Ein flächendeckendes, engmaschiges Netzwerk an qualitativ hochwertigen Ansprechstellen für Verkehrsunfallopfer vor Ort erscheint daher als eine unerlässliche Voraussetzung für eine angemessene Beratung und Unterstützung Hilfebedürftiger.
Die Verkehrsunfall-Opferhilfe Deutschland e.V. (VOD), ist ein 2011 in der Deutschen Hochschule der Polizei (DHPol) gegründeter Dachverband, dem sich u. a. bereits mehrere wichtige Institutionen angeschlossen haben:
- Automobil-Club Verkehr (ACV)
- Bundesverband der Motorradfahrer e.V. (BVDM)
- Björn Steiger Stiftung
- Deutsche Gesellschaft für Verkehrspsychologie e.V. (DGVP)
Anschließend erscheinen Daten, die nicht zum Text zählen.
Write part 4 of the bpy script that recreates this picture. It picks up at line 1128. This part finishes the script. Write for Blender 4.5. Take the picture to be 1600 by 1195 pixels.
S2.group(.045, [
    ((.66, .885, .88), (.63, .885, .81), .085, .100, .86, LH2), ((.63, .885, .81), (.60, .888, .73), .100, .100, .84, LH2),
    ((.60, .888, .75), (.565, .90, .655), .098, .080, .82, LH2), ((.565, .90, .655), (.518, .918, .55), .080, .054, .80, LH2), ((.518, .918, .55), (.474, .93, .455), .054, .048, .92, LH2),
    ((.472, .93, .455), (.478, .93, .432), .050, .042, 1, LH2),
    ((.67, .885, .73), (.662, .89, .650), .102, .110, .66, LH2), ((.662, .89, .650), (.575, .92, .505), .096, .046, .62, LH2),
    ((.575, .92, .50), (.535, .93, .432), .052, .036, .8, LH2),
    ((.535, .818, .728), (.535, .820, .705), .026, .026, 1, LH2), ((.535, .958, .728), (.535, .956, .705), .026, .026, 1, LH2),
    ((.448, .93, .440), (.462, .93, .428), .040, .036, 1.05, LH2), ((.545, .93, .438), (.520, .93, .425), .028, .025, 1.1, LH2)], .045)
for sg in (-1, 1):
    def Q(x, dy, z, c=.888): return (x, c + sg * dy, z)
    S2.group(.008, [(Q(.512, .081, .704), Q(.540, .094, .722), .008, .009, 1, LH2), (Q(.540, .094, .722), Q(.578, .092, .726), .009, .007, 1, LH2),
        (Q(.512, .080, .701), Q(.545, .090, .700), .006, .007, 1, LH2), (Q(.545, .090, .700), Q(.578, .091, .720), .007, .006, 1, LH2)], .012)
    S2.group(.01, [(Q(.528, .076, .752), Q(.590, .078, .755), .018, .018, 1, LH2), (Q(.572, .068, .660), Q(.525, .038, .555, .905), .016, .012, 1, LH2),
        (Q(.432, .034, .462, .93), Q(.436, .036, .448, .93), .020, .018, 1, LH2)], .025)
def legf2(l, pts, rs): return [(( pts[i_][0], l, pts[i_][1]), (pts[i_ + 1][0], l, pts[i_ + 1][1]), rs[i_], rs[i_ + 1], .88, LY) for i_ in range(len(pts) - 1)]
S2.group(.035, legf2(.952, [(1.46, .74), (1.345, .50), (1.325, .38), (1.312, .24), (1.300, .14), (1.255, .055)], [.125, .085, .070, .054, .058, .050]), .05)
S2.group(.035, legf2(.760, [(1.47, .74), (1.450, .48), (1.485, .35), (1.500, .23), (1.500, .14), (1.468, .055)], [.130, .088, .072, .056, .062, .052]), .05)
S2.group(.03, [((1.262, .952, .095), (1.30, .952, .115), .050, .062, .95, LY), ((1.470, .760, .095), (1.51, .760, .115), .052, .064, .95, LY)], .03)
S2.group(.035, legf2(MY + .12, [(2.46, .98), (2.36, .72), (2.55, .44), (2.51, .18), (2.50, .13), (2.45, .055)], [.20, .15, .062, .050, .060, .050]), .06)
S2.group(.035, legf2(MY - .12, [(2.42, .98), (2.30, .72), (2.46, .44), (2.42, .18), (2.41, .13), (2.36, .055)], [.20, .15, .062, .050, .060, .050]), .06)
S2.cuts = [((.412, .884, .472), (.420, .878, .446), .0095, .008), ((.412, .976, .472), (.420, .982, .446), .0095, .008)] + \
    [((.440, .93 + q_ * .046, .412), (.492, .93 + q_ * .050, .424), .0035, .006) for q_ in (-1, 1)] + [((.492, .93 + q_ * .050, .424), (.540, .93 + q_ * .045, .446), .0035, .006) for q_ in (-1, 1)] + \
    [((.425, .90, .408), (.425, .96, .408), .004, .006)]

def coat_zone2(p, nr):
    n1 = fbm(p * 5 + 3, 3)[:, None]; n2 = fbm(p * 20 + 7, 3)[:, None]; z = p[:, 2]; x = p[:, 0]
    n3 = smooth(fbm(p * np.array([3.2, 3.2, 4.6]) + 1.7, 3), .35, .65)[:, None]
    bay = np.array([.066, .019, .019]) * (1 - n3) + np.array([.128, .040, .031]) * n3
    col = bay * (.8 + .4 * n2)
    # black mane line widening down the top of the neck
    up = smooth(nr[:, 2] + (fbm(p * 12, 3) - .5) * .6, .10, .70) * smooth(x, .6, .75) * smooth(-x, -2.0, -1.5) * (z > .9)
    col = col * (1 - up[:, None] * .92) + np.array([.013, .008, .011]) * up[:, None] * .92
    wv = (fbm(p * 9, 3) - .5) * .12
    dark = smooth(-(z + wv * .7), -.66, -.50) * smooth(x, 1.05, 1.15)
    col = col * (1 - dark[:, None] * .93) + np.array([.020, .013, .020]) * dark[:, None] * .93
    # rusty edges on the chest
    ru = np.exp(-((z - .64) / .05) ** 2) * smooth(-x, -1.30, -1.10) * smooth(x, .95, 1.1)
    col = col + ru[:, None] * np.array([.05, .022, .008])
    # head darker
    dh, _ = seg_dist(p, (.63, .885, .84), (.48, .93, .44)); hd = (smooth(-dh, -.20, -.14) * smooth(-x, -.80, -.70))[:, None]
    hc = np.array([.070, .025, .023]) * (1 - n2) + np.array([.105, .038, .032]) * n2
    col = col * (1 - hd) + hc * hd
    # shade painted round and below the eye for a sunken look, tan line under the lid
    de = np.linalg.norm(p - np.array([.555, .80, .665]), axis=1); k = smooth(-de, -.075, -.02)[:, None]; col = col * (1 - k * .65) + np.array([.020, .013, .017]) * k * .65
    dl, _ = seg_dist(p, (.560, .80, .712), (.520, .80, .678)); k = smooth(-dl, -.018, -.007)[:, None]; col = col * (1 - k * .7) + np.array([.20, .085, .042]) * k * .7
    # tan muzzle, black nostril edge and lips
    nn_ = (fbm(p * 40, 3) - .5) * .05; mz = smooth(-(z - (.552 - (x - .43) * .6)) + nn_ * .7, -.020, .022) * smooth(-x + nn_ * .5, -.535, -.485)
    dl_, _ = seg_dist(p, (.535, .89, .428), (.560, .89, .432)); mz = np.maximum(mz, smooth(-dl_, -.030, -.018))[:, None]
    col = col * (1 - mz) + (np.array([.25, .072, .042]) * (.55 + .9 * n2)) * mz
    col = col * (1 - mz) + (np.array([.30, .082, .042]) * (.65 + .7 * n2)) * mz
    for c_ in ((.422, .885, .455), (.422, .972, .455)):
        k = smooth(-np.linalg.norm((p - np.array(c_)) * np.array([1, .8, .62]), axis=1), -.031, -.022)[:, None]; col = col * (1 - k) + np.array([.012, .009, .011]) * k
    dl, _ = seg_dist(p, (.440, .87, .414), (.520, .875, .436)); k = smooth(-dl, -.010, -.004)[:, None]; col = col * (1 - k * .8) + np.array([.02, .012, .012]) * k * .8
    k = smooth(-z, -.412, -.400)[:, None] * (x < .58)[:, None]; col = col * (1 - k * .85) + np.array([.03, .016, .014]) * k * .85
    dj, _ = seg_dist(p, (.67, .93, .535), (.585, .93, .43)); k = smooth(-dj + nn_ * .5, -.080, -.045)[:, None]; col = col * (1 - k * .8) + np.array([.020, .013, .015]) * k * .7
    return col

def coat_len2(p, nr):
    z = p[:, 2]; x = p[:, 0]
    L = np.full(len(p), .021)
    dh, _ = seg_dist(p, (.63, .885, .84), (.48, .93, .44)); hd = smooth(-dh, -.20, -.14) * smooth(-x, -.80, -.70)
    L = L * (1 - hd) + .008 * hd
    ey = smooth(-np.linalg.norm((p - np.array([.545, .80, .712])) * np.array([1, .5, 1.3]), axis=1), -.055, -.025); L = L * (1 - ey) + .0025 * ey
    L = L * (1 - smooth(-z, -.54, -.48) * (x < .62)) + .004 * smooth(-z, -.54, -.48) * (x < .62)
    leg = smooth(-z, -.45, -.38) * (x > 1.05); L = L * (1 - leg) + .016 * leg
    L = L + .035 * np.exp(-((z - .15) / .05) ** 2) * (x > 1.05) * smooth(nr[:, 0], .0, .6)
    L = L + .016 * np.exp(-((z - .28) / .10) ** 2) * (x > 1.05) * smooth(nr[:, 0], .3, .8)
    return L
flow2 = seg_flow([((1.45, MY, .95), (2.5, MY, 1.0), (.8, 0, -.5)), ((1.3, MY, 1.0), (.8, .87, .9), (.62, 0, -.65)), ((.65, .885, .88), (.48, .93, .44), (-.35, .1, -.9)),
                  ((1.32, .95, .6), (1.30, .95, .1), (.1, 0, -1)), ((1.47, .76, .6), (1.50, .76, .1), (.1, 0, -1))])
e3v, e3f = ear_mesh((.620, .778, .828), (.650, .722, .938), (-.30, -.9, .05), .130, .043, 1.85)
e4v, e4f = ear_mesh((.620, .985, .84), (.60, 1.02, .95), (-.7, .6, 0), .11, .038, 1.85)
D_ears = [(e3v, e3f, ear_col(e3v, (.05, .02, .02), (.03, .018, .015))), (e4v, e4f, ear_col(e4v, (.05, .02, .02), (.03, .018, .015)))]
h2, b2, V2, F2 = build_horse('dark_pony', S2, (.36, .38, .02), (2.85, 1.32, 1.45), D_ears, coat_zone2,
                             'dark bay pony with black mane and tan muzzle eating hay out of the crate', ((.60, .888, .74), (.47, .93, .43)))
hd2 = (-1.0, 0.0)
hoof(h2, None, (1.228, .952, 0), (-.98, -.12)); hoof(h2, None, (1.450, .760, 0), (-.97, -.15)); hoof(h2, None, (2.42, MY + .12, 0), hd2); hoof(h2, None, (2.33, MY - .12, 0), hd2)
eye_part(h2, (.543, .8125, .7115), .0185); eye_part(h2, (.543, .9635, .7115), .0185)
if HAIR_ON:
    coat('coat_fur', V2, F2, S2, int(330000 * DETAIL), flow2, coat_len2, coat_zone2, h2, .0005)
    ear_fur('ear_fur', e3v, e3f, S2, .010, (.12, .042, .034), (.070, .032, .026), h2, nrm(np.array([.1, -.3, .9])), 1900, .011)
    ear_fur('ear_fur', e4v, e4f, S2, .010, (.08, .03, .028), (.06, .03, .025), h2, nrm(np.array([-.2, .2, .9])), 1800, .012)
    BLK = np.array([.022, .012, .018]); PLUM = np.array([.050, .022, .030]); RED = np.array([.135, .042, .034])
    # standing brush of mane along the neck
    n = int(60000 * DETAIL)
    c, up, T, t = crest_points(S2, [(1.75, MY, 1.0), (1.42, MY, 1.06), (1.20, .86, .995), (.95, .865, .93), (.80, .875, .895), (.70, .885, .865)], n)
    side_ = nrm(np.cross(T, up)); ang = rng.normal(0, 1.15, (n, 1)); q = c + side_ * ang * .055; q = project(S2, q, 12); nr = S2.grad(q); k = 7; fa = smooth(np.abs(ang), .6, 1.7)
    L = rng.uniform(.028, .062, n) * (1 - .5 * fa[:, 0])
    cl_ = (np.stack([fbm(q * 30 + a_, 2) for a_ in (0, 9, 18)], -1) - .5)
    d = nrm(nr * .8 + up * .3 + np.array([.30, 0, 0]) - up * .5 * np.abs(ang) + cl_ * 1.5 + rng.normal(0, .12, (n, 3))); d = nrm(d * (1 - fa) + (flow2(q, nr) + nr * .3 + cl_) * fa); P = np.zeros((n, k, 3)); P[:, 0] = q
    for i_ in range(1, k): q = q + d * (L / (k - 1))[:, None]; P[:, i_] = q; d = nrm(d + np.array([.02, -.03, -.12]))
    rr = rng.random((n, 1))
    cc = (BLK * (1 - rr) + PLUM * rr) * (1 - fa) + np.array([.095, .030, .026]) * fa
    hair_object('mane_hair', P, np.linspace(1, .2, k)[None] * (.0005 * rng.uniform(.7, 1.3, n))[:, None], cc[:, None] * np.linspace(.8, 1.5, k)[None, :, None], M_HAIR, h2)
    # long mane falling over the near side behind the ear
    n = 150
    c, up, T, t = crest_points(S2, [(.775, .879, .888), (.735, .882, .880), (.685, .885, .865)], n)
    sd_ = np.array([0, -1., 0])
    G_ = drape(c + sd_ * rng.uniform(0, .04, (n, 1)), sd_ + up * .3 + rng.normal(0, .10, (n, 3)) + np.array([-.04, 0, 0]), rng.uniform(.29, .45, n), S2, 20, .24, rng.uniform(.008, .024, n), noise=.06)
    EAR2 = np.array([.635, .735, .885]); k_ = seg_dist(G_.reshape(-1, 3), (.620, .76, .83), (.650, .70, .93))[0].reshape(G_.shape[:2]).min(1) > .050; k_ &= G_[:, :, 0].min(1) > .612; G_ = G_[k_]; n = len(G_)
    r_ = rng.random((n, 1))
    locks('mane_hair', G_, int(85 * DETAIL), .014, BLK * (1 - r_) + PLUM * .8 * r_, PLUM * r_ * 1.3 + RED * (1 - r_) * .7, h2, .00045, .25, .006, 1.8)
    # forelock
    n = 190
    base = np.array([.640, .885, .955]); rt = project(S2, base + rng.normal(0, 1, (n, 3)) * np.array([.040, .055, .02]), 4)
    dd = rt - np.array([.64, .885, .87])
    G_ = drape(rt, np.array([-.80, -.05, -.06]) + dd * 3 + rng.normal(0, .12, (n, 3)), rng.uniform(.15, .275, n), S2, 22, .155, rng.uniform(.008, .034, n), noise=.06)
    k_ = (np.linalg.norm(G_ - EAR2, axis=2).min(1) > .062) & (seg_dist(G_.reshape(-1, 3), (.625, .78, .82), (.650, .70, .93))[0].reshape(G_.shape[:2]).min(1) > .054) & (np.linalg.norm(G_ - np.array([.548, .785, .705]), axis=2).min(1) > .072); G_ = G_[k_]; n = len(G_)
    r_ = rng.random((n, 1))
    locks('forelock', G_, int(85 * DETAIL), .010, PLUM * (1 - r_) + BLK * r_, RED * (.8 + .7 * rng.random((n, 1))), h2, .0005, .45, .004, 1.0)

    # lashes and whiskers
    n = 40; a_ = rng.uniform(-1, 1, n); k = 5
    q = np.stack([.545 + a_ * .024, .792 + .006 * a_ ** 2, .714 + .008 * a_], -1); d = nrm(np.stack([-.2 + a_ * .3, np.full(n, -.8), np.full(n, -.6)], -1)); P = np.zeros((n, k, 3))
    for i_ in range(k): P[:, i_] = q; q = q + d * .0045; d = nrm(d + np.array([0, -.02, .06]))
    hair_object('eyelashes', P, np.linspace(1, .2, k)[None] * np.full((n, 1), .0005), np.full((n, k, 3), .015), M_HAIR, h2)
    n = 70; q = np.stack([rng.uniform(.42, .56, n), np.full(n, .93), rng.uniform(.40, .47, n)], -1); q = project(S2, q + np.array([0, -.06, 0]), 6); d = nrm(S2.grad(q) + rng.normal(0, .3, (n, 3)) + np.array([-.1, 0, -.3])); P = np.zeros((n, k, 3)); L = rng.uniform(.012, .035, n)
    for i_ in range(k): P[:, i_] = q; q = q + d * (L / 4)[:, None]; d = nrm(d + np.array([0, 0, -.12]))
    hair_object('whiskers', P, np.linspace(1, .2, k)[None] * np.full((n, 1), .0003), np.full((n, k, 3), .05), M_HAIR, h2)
- Deutsche Hochschule der Polizei (DHPol)
- Deutsche Kinderhilfe e.V.
- Deutsche Polizeigewerkschaft im DBB (DPolG)
- Deutsche Verkehrswacht e.V. (DVW)
- Fachhochschule für öffentliche Verwaltung (FHöV NRW)
- Fachverband Psychologie für Arbeitssicherheit und Gesundheit e.V. (FV PASiG)
- Gesellschaft für Medizinische und Technische Traumabiomechanik e.V. (GMTTB)
- Gesellschaft für Ursachenforschung bei Verkehrsunfällen e.V. (GUVU)
- Gewerkschaft der Polizei (GdP)
- Institut für Psychologische Unfallnachsorge (ipu)
- subvenio e. V. Unfallopferhilfe
Gemeinsam mit der VOD wollen die angeschlossen Einrichtungen sich für die Erreichung der beiden Ziele des bundesweiten Dachverbandes einsetzen, einerseits die Verkehrssicherheit weiterhin zu erhöhen und andererseits die Betreuung von Unfallopfern stärker auszubauen, so dass sich die schwierige Lage der im Straßenverkehr Verunglückten verbessert.